What happened next? Eight hours spent making (completely wrong I’m sure) a wood elf ranger named Arenoth. Thanking God I bought that 1970 Firebird from my brother’s ex-girlfriend after it had been totaled. It should have been able to make it 12 miles to the kid’s house.
What didn’t happen next? The session. A father’s business trip. A sister’s cheer tournament. Some of the other players decided it was easier to play Super Mario Brothers than to figure out a ride. Whatever it was, the session didn’t happen.
What did I do? I went back to running WEG Star Wars for my friends and GMed everything for the next 25 years until one of my players finally decided to run a game (after non-stop begging from me).
The hot take here is that it was easier back in the day when the glories of the OSR were blooming like the fresh flowers of spring to run games, so we had more DMs. Not true.
When a session began at the entrance to a dungeon, and there was no outside world and characters were easy to make and had no backstories, still hardly anyone wanted to the DM.
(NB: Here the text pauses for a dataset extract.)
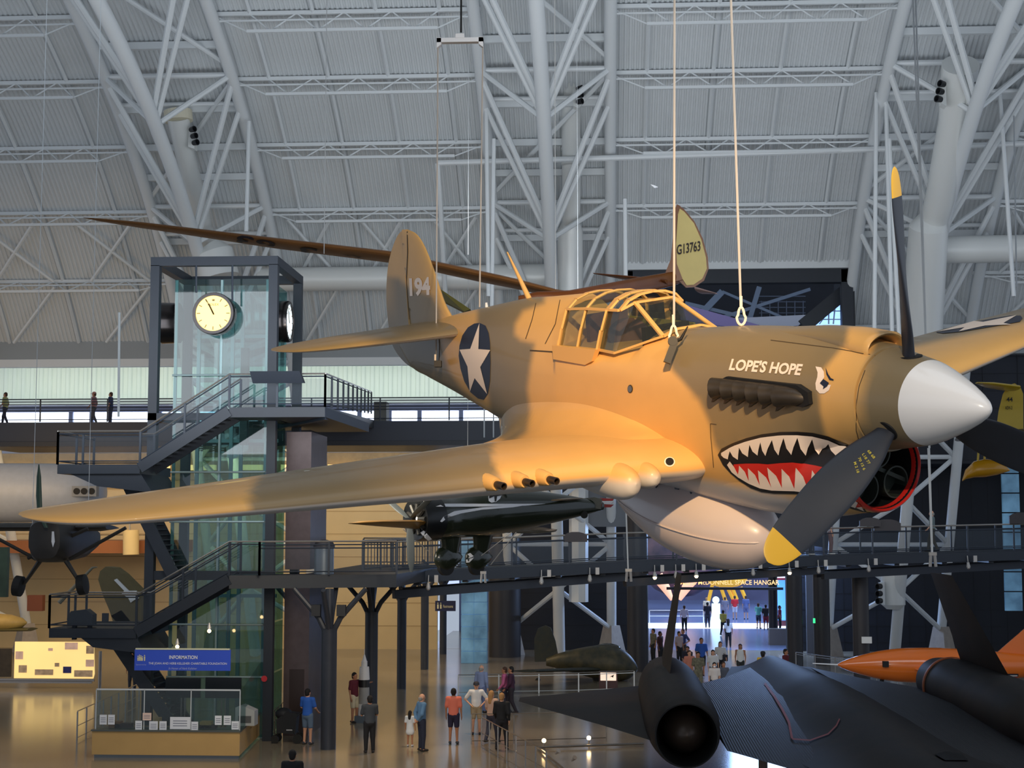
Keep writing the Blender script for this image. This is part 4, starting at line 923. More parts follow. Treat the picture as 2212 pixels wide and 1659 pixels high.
for i in range(4):
    a,c=RP[i]-o,RP[i+1]-o; bk=Vector((0,3.2,0))
    MB().prism([a-Vector((0,0,.1)),c-Vector((0,0,.1)),c+bk-Vector((0,0,.1)),a+bk-Vector((0,0,.1))],(0,0,.1)).build('deck_plate',NAVY,rw)
    MB().beam(a-Vector((0,.05,.22)),c-Vector((0,.05,.22)),.12,.38).build('fascia',NAVY,rw)
    MB().beam(a+Vector((0,.5,-.82)),c+Vector((0,.5,-.60)),.3,.30).build('girder',mat('girder_dark',(30,36,48),.5),rw)
    MB().beam(a+Vector((0,2.8,-.82)),c+Vector((0,2.8,-.60)),.3,.30).build('girder',MT['girder_dark'],rw)
    n=5
    for j in range(n): p=a+(c-a)*(j+.5)/n; MB().box((p.x-.1,p.y+.1,p.z-.5),(p.x+.1,p.y+3,p.z-.12)).build('cross_joist',MT['girder_dark'],rw)
rail('ramp_railing','front railing with mesh panels along the ramp bridge',[p+Vector((0,.05,0)) for p in RP],h=1.08,mid=(.82,),sp=2.1)
rail('ramp_railing','rear railing with mesh panels along the ramp bridge',[p+Vector((0,3.1,0)) for p in RP],h=1.08,mid=(.82,),sp=2.1)
# small lamps under the ramp
LM=mat('lamp_lens',(255,214,150),1,emit=14); LB=mat('lamp_body',(176,172,168),.4,.3)
def on_ramp(px):
    for i in range(3):
        a,c=proj(RP[i])[0],proj(RP[i+1])[0]
        if px<=c or i==2: t=(px-a)/(c-a); return RP[i]+(RP[i+1]-RP[i])*t
wh=['far left','second from the left','third from the left','beside the cable turnbuckle','left of the tank','under the tank nose','right of the tank','near the lower blade tip','right of the lower blade tip','above the white drum duct','far right']
for i,(px,lit) in enumerate(((923,0),(1163,0),(1270,0),(1411,1),(1455,0),(1498,1),(1620,0),(1700,1),(1765,0),(1870,0),(2082,0))):
    p=on_ramp(px)+Vector((0,-.25,-.52)); q=empty('track_spotlight',p,label=f'{"glowing" if lit else "unlit white"} spotlight under the ramp bridge, {wh[i]}',cat='spotlight',group='spotlights under the ramp bridge')
    MB().tube([(0,.1,.35),(0,0,.1)],.02,6).build('stem',LB,q); MB().lathe([(0,.05),(.2,.09),(.2,.07),(.05,0)],(0,0,.08),(0,-.3,-1),12).build('housing',LB,q,True)
    MB().ball((0,-.06,-.12),.075,10).build('lens',LM if lit else LB,q,True)
    MB().box((.22,-.05,.1),(.36,.05,.36)).build('driver_box',LB,q)
def tree_column(p,zt,r,lab,lamps=False):
    q=empty('branching_column',(p.x,p.y,0),label=lab,cat='column',group='dark branching columns under the walkway'); zs=zt-1.35
    MB().tube([(0,0,0),(0,0,zs),(0,0,zs+.1)],[r,r,r*1.08],20).build('shaft',mat('column_navy',(50,54,64),.4,noise=.15),q,True)
    for dx,dy in ((1,0),(-1,0),(0,1),(0,-1)):
        MB().tube([(dx*r*.5,dy*r*.5,zs),(dx*.35,dy*.35,zs+.45),(dx*1.15,dy*1.15,zt)],[.09,.09,.08],8).build('branch',MT['column_navy'],q,True)
    MB().tube([(0,0,zs),(0,0,zt)],r*.55,12).build('neck',MT['column_navy'],q,True)
    if lamps:
        for s in (-1,1): MB().box((s*.4-.14,-.25,zs+.5),(s*.4+.14,-.05,zs+.85)).build('flood_lamp',mat('lamp_black',(26,28,34),.5),q)
zU=zD-.42
for i,(px,yb,w,lab) in enumerate(((709,1618,33,'nearest dark branching column, right of the man with the stroller'),(801,1539,28,'second dark branching column, beside the model rocket'),(867,1488,20,'third dark branching column in the receding row'),(917,1446,17,'fourth dark branching column in the receding row'),(957,1413,15,'farthest dark branching column, beside the blue glass pier'))):
    p=AZ(px,yb); tree_column(p,zU if i<2 else zU+.1,w/2/FPX*p.y,lab,i==0)
tree_column(AZ(640,1530),zU,.17,'slim dark column just right of the tower foot')
# upper gallery far behind
g0=AY(-60,912,76.5); g1=AY(1120,912,76.5); zg=g0.z
o=MB().box((g0.x,g0.y,zg-1.0),(g1.x,g0.y+6.5,zg-.02)).build('gallery_floor',mat('gallery_navy',(40,48,64),.5)); tag(o,'dark edge of the far upper gallery crossing behind the tower and tail','gallery')
o=MB().box((g0.x,g0.y-.3,zg-1.25),(g1.x,g0.y+6.5,zg-1.02)).build('gallery_girder',MT['girder_dark']); tag(o,'dark girder along the underside of the far upper gallery','girder')
rail('gallery_railing','railing of the far upper gallery behind the clock tower',[(g0.x,g0.y+.1,zg),(g1.x,g0.y+.1,zg)],h=1.15,mid=(.88,.76,.62,.5),mesh=False,sp=3.3,hand=False)
# beige band and mezzanine under the gallery, left
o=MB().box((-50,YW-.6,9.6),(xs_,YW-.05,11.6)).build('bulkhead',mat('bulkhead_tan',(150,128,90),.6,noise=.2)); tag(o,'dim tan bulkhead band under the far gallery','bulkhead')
for i in range(16):
    x=-40+i*2.7
    if x<xs_-1: tag(MB().box((x,YW-1.0,10.15),(x+1.6,YW-.62,10.45)).build('strip_light',mat('strip_warm',(255,214,140),1,emit=1.0)),'warm strip light in the tan bulkhead under the far gallery','light','strip lights under the far gallery')
xm=AY(348,1180,82).x
o=MB().box((-44,82,AY(200,1195,82).z),(xm,88.4,AY(200,1168,82).z)).build('brown_band',mat('band_brown',(150,92,52),.6)); tag(o,'brown painted band across the tan wall beyond the stairs','wall band')
for px in (283,342): tag(MB().tube([AY(px,1198,81.5),AY(px,1145,81.5)],.42,16).build('tan_pipe',TAN,None,True),f'cream round stub column in front of the brown band, {"left" if px<300 else "right"} one','column')
rail('mezzanine_railing','thin railing above the brown band beyond the stairs',[AY(150,1160,81.7),AY(345,1160,81.7)],mesh=False,hand=False,col=HR)
# lift lobby shaft of bronze panels right of the tower
BR=mat('bronze_panel',(98,84,84),.3,.4,noise=.2)
q=empty('lift_lobby',(XR+.25,YF+1.2,0),label='bronze panelled lift lobby tower right of the glass shaft',cat='lift lobby')
MB().box((0,0,0),(.85,3,zU)).build('lower_panel',BR,q); MB().box((0,0,zD+.1),(.85,3,zB-.6)).build('upper_panel',BR,q); MB().box((.2,-.02,.1),(.7,0,2.2)).build('lift_door',mat('door_bronze',(70,58,56),.3,.5),q)
o=MB().lathe([(0,0),(0,.1),(.03,.1),(.03,0)],AY(571,1466,YF-.17),(0,-1,0),16).build('red_button_sign',mat('sign_red',(190,50,60),.4)); tag(o,'small round red sign on the right front tower post','sign')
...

You see, there’s always been a GM shortage. It is just the nature of the hobby. Being GM or DM takes more work than being a player, so fewer want to do it. Though, it doesn’t take as much work as some would like to say it does.
Why, you say, why? Because it’s more work than being a player. The DM needed monsters, and room items. They needed dungeon maps. They needed to know the rules because the players didn’t own the books (or had never heard of an RPG before) and couldn’t look them up online. Plus only one of the players actually wanted to play. The other three people were strongarmed into playing by the DM filled with dreams wafting from the pages of Dragon magazine of mythical things called campaigns.
But it’s gotten worse for DMs since then. Now, we place so much pressure on the GM that is a surprise anyone wants to run a game. Just look around the web.
Bad game mastering turns off players. GMs have to cater to every whim of the players. GMs have to know every single rule. If they don’t know how to run mounted combat they’ve failed and should be cast into the lake of fire. GMs need to spend hours each week planning sessions. GMs need to write epic campaigns the likes of Tolkien or Shakespeare couldn’t produce. Bad D&D is worse than no D&D.
Lies, lies, all lies from the pit of the nine hells. Hot take: If you want your DM to be Shakespeare, you had better be Michael Caine, Patrick Stewart, or Maggie Smith.
However, there is another truth at the heart of the matter. While there is a GM shortage, and there always will be, there are currently more game masters than ever before.
In the last seven years, I have only GMed when I wanted to. All of the players in my group now regularly run D&D or another game for our group and even for other groups. The popularity of 5e caused more people than ever to take up the mantle of the dungeon master. Hop on Roll20 any day or time and you can be in a D&D session in less than 15 minutes.
We should stop complaining and realize we are in the second Golden Age of RPGs. More people are playing and running than ever before in history. Let that sink in, and think about what it means for the future of the hobby.
Soon D&D will go into a downturn like all the cycles of the past. The players 5e brought in will play other RPGs, and the hobby will move a little less mainstream until D&D makes another resurgence. But the end result will be a thriving hobby with many more people willing to play and run games.
Let’s encourage new role-players to run sessions, not berate them if they don’t know a rule. Let’s encourage players to learn how their characters work and to be active and helpful.”